[WHAT IS BEING ASKED]: Count the lines containing "from" in the entries underneath, and state that count without anything else.

-- Begin RECORDS --

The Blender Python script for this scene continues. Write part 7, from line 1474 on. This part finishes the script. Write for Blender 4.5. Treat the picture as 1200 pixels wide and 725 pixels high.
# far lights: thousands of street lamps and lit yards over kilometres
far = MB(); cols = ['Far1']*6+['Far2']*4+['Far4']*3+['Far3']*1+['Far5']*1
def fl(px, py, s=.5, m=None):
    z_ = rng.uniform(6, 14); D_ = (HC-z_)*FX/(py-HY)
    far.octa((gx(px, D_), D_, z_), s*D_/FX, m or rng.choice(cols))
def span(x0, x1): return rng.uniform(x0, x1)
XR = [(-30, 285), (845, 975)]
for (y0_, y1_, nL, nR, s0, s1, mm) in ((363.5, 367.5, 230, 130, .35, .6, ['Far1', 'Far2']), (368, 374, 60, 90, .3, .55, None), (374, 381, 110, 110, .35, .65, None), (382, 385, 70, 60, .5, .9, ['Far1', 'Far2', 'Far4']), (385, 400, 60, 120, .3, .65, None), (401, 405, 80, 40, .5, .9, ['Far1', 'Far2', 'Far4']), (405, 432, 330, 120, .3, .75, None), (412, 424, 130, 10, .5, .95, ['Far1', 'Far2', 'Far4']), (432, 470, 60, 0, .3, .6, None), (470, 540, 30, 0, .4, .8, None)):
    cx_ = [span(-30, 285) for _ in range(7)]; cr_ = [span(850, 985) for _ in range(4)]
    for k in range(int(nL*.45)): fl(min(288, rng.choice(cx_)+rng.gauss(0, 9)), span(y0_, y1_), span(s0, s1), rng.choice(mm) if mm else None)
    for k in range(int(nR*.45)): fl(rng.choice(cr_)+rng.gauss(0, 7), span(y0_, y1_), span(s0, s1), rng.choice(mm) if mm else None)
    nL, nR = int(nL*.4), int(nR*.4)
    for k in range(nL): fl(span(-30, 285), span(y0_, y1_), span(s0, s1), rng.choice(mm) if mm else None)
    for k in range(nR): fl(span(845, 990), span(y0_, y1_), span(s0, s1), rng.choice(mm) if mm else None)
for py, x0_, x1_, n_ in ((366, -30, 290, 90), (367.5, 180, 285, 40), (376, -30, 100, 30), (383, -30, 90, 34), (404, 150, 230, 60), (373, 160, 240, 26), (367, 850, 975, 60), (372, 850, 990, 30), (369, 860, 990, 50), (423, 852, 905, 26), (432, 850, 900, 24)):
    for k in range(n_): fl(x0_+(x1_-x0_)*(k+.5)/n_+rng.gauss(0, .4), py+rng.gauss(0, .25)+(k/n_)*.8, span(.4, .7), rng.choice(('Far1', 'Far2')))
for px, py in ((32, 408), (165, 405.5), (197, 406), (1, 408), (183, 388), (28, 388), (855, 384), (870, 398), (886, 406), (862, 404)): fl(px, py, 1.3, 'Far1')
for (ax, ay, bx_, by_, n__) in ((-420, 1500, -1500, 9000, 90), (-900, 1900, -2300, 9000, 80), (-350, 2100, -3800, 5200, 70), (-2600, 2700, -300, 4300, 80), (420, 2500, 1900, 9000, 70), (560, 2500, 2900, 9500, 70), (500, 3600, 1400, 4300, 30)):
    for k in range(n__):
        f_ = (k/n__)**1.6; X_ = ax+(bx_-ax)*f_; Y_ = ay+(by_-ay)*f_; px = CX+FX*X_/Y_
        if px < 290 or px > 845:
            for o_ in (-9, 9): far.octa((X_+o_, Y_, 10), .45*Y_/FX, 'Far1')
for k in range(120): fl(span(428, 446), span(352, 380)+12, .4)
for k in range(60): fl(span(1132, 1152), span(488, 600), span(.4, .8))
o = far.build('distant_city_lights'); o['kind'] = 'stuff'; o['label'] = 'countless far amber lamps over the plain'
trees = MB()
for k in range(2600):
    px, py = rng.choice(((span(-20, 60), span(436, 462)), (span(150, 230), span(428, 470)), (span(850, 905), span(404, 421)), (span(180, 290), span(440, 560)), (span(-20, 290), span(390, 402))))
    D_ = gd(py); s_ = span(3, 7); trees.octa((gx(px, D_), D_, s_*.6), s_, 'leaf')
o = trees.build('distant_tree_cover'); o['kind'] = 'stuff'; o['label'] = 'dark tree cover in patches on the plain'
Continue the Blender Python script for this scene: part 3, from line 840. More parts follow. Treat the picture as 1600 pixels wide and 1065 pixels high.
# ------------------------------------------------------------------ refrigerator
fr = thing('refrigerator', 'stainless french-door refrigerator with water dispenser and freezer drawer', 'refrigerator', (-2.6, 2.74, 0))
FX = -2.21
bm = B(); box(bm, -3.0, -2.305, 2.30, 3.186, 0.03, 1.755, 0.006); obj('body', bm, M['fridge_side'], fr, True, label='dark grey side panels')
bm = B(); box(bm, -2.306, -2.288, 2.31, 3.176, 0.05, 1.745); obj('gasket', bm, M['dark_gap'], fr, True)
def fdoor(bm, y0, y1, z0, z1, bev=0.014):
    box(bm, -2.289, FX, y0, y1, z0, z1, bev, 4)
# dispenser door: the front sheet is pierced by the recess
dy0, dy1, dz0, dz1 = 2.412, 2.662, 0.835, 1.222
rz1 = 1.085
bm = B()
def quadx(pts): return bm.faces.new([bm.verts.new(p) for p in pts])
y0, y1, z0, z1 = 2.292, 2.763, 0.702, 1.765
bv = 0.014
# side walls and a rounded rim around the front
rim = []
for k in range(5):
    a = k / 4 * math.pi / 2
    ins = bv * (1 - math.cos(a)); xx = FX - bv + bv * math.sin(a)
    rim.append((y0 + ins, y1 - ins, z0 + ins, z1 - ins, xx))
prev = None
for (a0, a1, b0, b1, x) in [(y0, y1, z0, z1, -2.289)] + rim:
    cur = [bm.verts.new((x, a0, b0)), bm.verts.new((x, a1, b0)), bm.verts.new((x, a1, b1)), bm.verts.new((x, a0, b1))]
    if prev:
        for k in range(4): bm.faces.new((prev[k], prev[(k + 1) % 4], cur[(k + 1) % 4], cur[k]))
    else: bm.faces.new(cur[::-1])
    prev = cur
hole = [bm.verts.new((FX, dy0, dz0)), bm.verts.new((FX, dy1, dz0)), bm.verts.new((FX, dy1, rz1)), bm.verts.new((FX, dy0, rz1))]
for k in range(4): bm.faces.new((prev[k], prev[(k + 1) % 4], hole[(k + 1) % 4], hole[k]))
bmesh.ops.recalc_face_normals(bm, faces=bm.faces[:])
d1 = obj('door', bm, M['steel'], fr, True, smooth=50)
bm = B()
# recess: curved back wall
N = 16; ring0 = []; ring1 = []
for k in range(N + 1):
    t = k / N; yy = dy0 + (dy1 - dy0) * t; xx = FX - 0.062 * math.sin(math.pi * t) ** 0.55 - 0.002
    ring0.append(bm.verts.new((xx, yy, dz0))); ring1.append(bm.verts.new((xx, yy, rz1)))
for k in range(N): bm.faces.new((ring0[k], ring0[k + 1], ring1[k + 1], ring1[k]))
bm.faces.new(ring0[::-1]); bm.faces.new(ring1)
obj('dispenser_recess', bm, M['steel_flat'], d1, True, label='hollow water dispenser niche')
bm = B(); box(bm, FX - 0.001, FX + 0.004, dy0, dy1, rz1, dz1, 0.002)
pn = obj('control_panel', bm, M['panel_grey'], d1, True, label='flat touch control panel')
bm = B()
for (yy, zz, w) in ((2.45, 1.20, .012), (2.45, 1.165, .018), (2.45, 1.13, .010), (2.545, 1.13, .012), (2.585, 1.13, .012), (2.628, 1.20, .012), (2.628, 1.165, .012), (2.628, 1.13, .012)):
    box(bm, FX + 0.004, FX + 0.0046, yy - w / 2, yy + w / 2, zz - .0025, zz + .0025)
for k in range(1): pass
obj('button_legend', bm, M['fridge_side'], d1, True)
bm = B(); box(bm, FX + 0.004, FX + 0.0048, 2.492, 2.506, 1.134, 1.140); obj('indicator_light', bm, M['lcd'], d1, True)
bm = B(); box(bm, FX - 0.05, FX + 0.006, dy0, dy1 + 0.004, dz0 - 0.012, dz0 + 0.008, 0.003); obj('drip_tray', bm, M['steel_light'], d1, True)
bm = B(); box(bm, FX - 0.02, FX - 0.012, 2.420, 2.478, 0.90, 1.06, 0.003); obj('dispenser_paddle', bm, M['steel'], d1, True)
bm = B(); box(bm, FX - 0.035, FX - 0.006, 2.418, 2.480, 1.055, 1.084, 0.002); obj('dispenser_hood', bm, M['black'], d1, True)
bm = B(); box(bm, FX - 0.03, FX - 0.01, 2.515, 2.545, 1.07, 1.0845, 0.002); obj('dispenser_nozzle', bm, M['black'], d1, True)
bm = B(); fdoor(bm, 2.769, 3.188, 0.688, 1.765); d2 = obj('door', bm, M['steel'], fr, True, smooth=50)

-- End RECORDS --

[TASK ANSWER]: 2